+++ Data segment +++

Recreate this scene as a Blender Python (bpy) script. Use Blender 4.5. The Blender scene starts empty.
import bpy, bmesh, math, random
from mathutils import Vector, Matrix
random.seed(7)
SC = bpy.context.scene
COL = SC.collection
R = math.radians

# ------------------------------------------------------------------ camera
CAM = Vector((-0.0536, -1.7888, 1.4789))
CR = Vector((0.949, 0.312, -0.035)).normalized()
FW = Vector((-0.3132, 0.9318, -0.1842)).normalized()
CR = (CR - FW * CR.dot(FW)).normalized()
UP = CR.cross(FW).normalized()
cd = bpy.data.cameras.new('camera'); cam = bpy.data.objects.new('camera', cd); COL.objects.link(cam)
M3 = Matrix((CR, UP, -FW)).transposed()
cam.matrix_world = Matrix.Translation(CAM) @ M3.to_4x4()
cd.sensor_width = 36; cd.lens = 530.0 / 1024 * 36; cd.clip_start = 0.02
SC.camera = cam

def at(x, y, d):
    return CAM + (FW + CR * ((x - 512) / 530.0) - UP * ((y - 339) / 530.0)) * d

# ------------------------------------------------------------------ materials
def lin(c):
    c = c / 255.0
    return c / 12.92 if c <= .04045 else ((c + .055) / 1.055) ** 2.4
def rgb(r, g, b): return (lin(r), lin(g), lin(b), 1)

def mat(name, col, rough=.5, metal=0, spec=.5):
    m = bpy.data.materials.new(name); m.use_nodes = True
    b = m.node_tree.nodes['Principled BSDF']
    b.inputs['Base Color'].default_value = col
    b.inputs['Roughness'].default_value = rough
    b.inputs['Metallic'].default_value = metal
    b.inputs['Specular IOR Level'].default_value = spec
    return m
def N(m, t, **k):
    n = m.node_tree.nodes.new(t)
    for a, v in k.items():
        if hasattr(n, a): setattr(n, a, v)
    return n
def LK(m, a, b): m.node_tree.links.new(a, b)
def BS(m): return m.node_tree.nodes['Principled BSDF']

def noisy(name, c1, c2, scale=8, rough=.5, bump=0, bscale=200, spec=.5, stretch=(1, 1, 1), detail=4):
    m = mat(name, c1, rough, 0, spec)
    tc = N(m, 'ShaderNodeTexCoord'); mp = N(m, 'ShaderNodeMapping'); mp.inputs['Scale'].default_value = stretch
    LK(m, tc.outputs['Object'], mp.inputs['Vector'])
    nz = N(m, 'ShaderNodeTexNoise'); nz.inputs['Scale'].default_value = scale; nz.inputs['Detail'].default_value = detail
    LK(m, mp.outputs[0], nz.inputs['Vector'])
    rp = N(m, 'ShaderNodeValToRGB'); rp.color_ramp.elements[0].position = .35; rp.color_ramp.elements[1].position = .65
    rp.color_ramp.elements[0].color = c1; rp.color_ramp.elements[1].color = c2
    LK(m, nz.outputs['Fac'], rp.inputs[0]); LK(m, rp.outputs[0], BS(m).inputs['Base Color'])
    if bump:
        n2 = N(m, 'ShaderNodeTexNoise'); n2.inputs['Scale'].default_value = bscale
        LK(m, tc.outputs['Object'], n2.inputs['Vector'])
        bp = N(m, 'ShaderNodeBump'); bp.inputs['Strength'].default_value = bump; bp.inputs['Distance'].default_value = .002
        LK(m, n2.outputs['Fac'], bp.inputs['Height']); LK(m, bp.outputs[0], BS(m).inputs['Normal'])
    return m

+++

▶ **Requirement**: Copy out all of the lines above exactly.

▶ **Answer**:
Recreate this scene as a Blender Python (bpy) script. Use Blender 4.5. The Blender scene starts empty.
import bpy, bmesh, math, random
from mathutils import Vector, Matrix
random.seed(7)
SC = bpy.context.scene
COL = SC.collection
R = math.radians

# ------------------------------------------------------------------ camera
CAM = Vector((-0.0536, -1.7888, 1.4789))
CR = Vector((0.949, 0.312, -0.035)).normalized()
FW = Vector((-0.3132, 0.9318, -0.1842)).normalized()
CR = (CR - FW * CR.dot(FW)).normalized()
UP = CR.cross(FW).normalized()
cd = bpy.data.cameras.new('camera'); cam = bpy.data.objects.new('camera', cd); COL.objects.link(cam)
M3 = Matrix((CR, UP, -FW)).transposed()
cam.matrix_world = Matrix.Translation(CAM) @ M3.to_4x4()
cd.sensor_width = 36; cd.lens = 530.0 / 1024 * 36; cd.clip_start = 0.02
SC.camera = cam

def at(x, y, d):
    return CAM + (FW + CR * ((x - 512) / 530.0) - UP * ((y - 339) / 530.0)) * d

# ------------------------------------------------------------------ materials
def lin(c):
    c = c / 255.0
    return c / 12.92 if c <= .04045 else ((c + .055) / 1.055) ** 2.4
def rgb(r, g, b): return (lin(r), lin(g), lin(b), 1)

def mat(name, col, rough=.5, metal=0, spec=.5):
    m = bpy.data.materials.new(name); m.use_nodes = True
    b = m.node_tree.nodes['Principled BSDF']
    b.inputs['Base Color'].default_value = col
    b.inputs['Roughness'].default_value = rough
    b.inputs['Metallic'].default_value = metal
    b.inputs['Specular IOR Level'].default_value = spec
    return m
def N(m, t, **k):
    n = m.node_tree.nodes.new(t)
    for a, v in k.items():
        if hasattr(n, a): setattr(n, a, v)
    return n
def LK(m, a, b): m.node_tree.links.new(a, b)
def BS(m): return m.node_tree.nodes['Principled BSDF']

def noisy(name, c1, c2, scale=8, rough=.5, bump=0, bscale=200, spec=.5, stretch=(1, 1, 1), detail=4):
    m = mat(name, c1, rough, 0, spec)
    tc = N(m, 'ShaderNodeTexCoord'); mp = N(m, 'ShaderNodeMapping'); mp.inputs['Scale'].default_value = stretch
    LK(m, tc.outputs['Object'], mp.inputs['Vector'])
    nz = N(m, 'ShaderNodeTexNoise'); nz.inputs['Scale'].default_value = scale; nz.inputs['Detail'].default_value = detail
    LK(m, mp.outputs[0], nz.inputs['Vector'])
    rp = N(m, 'ShaderNodeValToRGB'); rp.color_ramp.elements[0].position = .35; rp.color_ramp.elements[1].position = .65
    rp.color_ramp.elements[0].color = c1; rp.color_ramp.elements[1].color = c2
    LK(m, nz.outputs['Fac'], rp.inputs[0]); LK(m, rp.outputs[0], BS(m).inputs['Base Color'])
    if bump:
        n2 = N(m, 'ShaderNodeTexNoise'); n2.inputs['Scale'].default_value = bscale
        LK(m, tc.outputs['Object'], n2.inputs['Vector'])
        bp = N(m, 'ShaderNodeBump'); bp.inputs['Strength'].default_value = bump; bp.inputs['Distance'].default_value = .002
        LK(m, n2.outputs['Fac'], bp.inputs['Height']); LK(m, bp.outputs[0], BS(m).inputs['Normal'])
    return m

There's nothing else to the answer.